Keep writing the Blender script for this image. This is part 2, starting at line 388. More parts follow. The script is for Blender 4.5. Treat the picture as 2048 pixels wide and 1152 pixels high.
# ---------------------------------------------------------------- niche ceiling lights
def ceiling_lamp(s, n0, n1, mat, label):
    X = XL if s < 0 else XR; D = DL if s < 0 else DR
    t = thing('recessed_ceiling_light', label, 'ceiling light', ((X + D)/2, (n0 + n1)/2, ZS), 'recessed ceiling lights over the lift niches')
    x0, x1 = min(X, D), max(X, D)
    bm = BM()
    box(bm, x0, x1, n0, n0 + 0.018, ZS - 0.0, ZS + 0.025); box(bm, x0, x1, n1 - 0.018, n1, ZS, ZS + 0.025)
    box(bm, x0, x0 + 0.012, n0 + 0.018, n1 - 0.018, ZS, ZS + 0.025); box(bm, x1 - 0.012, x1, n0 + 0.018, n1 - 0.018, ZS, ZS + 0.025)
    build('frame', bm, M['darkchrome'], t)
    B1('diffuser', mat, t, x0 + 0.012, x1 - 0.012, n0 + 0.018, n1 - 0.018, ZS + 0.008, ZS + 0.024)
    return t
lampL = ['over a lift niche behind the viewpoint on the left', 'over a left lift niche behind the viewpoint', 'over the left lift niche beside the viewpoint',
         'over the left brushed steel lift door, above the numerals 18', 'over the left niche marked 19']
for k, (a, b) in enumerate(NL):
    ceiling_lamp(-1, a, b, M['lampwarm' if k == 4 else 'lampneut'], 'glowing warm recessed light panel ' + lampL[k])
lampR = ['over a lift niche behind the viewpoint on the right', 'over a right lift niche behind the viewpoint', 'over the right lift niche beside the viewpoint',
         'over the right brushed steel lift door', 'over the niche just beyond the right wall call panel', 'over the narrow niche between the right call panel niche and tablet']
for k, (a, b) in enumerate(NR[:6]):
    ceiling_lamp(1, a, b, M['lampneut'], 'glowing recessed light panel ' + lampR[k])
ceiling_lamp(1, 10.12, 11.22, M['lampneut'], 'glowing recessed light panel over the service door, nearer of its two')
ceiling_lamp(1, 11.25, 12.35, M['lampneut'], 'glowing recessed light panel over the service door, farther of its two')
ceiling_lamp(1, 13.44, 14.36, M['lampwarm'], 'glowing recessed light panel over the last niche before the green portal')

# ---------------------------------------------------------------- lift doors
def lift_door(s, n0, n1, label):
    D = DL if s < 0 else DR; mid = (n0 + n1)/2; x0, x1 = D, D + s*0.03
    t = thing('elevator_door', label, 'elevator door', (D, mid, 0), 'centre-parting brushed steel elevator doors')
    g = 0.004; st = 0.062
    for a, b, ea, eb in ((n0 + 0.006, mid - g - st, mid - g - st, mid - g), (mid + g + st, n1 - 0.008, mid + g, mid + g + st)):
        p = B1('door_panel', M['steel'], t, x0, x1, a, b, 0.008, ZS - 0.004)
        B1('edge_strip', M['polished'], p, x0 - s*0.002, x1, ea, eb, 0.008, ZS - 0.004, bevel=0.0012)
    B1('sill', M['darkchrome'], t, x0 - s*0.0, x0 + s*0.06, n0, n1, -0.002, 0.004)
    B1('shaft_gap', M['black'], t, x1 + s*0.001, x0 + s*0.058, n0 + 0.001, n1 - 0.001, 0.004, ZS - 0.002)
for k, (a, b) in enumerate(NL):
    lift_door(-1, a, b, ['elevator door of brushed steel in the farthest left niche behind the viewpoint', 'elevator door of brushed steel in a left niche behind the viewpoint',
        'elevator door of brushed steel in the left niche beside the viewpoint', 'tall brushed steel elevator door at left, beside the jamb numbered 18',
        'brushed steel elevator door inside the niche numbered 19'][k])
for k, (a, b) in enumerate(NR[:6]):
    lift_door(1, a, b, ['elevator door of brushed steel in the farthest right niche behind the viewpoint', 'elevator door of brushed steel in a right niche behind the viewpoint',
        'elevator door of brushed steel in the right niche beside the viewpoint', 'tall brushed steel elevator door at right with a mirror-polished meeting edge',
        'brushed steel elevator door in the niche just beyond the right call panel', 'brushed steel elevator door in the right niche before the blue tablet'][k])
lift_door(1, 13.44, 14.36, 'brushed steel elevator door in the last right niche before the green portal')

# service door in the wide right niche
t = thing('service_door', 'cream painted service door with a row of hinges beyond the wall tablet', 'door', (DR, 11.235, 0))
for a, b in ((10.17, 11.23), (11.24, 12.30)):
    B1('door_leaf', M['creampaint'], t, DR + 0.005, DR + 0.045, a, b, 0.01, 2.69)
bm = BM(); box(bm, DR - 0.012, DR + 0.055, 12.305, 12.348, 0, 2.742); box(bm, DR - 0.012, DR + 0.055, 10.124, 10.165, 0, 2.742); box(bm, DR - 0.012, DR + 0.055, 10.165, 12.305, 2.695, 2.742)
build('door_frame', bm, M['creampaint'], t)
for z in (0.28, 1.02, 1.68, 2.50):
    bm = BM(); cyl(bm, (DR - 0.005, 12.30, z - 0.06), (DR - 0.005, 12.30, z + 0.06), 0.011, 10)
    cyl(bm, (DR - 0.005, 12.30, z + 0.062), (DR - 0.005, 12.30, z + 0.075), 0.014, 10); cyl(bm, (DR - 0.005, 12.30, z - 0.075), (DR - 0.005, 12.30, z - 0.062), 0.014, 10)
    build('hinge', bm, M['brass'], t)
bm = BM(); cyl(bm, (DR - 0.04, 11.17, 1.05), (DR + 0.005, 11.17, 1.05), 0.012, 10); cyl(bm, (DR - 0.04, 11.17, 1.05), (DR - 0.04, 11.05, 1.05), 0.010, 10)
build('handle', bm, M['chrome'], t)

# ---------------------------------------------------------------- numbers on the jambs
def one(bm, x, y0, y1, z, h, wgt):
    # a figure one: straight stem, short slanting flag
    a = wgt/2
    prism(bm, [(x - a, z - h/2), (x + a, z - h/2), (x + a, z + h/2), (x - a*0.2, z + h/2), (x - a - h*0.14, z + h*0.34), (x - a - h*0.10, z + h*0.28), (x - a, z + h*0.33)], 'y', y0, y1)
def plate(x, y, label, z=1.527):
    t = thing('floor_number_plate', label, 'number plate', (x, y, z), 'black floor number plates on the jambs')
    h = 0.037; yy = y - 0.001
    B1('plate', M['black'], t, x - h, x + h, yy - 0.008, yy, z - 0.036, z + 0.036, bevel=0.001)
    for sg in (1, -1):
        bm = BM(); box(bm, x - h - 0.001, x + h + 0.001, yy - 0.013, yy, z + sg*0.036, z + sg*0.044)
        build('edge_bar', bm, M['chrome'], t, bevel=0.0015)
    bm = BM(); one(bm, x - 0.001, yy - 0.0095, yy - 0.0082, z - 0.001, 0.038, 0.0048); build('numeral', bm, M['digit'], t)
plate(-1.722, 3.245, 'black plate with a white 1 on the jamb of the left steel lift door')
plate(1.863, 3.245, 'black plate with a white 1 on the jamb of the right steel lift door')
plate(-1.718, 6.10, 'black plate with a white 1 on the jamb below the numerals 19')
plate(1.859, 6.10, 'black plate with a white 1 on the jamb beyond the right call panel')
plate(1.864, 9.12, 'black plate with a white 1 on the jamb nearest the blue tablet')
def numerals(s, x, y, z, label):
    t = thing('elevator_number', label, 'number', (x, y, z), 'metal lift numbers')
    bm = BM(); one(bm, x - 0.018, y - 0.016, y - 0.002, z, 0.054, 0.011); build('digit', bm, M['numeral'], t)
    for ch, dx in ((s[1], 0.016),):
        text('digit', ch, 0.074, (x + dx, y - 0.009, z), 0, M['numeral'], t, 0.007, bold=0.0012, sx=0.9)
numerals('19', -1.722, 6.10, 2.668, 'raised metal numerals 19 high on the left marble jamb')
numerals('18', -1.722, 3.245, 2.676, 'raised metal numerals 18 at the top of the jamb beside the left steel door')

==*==

WHAT YOU ARE ASKED TO DO: Go through the listing above and list every line that has the word "high".

WRITTEN REPLY:
Keep writing the Blender script for this image. This is part 2, starting at line 388. More parts follow. The script is for Blender 4.5. Treat the picture as 2048 pixels wide and 1152 pixels high.
numerals('19', -1.722, 6.10, 2.668, 'raised metal numerals 19 high on the left marble jamb')